Ion temperatures in a solar polar coronal hole observed by SUMER on SOHO

The temperatures of some highly charged ions in the southern solar polar coronal hole are determined from the widths of the extreme ultraviolet (EUV) lines measured by the SUMER (Solar Ultraviolet Measurements of Emitted Radiation) instrument on SOHO (Solar and Heliospheric Observatory). Radiation from both light ions, such as Ne(6+), Ne(7+), Mg(7+), Mg(9+), Si(6+), and Si(7+), and heavy ions, such as Fe(9+), Fe(10+), and Fe(11+), are recorded in off-limb observations. We refer here to the limb as the height, h(0), where the limb brightening of the N N 765 Angstrom line maximizes. After correction of the measured line widths for instrument contributions, the intrinsic widths of these emission lines are derived. These are produced by thermal motions of the ions and turbulent wave motions of the background plasma. Since the turbulent line broadening should be the same for all the different ions, its upper limit can be determined from the widths of the iron lines, assuming zero iron temperatures.
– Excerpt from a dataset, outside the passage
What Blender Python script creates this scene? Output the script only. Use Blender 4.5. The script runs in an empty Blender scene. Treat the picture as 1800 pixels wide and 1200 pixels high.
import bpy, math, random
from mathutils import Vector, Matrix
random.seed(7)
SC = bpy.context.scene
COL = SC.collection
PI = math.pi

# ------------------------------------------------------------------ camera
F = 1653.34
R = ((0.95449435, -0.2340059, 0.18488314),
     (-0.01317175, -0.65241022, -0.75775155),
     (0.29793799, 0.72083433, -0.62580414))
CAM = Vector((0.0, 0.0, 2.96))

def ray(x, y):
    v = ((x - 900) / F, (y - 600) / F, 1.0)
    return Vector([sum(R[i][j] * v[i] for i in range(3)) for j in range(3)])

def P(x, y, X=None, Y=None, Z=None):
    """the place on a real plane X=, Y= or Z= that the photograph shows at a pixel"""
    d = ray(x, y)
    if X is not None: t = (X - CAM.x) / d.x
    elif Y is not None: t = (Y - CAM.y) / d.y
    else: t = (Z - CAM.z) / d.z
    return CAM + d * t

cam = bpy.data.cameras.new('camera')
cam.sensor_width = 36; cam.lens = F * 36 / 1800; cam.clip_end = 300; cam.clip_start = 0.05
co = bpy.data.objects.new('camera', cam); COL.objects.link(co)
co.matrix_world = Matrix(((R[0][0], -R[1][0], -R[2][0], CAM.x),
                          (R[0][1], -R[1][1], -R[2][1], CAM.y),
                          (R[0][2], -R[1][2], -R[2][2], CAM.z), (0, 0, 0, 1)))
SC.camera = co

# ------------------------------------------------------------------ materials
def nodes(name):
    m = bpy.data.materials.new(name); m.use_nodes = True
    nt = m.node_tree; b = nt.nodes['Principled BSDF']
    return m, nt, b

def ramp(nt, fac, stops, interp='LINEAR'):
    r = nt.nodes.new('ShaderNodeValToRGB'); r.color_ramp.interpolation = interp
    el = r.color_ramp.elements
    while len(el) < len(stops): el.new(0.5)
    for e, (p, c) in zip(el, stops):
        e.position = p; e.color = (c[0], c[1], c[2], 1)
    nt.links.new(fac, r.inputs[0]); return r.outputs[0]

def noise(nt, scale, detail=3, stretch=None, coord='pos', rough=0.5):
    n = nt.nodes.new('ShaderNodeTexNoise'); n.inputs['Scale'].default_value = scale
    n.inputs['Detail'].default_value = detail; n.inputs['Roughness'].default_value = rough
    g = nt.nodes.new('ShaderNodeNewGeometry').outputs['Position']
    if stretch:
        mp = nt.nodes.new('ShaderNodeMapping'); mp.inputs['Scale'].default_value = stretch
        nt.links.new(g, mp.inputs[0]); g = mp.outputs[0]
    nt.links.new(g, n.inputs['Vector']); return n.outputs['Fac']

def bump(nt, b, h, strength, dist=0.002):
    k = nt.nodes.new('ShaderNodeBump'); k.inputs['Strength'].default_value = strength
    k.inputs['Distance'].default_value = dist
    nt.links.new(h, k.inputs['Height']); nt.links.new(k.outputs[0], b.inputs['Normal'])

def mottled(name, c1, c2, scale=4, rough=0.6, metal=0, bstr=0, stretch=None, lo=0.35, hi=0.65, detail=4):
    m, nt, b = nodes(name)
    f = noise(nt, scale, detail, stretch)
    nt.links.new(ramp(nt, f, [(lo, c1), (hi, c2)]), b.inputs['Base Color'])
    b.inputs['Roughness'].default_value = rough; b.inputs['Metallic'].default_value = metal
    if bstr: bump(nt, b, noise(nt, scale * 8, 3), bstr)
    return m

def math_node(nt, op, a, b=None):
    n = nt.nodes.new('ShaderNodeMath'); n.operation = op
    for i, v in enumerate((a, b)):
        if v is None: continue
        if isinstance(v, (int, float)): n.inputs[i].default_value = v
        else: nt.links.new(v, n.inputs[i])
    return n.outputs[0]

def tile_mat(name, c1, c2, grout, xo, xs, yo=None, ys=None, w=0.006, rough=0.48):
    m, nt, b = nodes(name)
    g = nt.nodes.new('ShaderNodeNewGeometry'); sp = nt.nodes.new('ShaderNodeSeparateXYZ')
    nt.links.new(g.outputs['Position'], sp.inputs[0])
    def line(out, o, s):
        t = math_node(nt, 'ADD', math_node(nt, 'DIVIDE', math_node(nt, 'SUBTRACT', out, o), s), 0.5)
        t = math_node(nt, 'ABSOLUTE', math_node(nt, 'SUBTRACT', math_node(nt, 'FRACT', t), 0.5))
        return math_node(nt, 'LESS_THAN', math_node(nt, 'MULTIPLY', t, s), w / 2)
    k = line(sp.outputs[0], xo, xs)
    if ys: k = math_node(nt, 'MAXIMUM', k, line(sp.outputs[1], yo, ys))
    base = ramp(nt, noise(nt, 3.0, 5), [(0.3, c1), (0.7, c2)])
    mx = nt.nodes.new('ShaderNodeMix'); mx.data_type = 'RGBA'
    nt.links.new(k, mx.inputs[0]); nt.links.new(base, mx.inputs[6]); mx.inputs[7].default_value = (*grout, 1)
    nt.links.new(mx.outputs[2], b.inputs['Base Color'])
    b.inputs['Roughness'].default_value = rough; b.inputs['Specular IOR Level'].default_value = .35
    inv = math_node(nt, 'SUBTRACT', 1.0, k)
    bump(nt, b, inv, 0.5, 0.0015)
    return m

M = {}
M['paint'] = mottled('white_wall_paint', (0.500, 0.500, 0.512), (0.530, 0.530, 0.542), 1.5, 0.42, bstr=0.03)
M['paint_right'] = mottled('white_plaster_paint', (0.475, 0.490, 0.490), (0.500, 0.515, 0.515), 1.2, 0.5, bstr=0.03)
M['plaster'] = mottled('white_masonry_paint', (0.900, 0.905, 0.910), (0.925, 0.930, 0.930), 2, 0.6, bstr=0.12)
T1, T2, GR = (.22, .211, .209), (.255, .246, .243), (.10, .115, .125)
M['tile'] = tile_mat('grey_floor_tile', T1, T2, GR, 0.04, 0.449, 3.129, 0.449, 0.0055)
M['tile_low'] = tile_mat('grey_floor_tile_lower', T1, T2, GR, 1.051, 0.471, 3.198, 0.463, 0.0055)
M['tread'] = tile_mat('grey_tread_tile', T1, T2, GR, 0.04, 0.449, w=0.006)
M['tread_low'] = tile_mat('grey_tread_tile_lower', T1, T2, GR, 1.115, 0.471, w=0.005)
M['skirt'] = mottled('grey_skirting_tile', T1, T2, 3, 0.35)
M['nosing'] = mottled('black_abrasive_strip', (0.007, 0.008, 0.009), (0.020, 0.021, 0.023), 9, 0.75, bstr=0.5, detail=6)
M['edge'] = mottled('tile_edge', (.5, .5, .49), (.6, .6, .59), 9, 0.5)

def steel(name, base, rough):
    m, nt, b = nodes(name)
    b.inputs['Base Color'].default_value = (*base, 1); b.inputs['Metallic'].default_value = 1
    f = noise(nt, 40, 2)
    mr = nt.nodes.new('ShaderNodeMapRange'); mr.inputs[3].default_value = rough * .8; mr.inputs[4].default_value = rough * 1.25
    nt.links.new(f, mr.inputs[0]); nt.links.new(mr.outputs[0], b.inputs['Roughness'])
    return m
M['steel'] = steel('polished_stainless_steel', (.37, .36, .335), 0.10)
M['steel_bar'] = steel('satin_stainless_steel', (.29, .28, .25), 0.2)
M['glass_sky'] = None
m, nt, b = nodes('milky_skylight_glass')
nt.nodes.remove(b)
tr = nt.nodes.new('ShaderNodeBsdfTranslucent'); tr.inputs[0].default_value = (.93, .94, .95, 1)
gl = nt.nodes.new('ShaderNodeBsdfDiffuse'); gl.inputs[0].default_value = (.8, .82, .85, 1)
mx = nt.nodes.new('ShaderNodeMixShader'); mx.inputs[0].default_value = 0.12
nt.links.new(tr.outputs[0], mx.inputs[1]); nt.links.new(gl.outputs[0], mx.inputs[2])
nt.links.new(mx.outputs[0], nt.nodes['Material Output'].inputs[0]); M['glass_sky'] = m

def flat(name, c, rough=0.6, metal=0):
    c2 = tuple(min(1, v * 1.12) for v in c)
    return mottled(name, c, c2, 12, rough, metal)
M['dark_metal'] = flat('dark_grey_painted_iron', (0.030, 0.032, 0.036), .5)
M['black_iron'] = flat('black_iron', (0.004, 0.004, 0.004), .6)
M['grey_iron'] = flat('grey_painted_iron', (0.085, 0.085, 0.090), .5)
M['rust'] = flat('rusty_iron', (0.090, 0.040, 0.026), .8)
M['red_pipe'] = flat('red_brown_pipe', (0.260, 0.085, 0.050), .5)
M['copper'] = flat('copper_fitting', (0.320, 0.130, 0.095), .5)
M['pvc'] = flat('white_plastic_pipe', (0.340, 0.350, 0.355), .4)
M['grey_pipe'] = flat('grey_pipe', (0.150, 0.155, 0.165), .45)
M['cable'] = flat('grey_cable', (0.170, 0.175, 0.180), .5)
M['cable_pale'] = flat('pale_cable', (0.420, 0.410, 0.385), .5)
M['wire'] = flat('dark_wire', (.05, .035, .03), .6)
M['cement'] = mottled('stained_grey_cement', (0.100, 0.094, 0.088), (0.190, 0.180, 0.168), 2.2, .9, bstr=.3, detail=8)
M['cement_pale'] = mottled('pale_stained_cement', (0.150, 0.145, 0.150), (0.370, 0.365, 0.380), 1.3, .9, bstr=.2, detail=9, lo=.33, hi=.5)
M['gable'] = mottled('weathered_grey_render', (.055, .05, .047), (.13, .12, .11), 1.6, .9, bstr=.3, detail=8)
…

Thus, the range of kinetic temperatures permitted for the light species can be delimited. For example, the average temperature of Ne(7+), at heights above the southern limb relative to h(0) from 17 " to 64 ", ranges between 1.3 and 5 x 10(6) K, and the average temperature of Ne(6+) ranges between 1 and 4 x 10(6) K. The interpretation of these measurements does not require knowledge of the ion formation (or electron) temperature. It is also found that the ion thermal speed decreases with increasing mass per charge, while the ion temperature remains roughly constant. In another observation at heights from 167 " to 183 " above h(0), the temperature of the ions increases slightly with increasing mass per charge, while the thermal speed reveals no clear trend. The upper limits of the turbulence amplitude, [delta v(2)](1/2), derived for these two altitude ranges are 33-37 and 44 km s(-1), respectively. The implications of these results for the heating of the solar corona and the acceleration of the solar wind are discussed.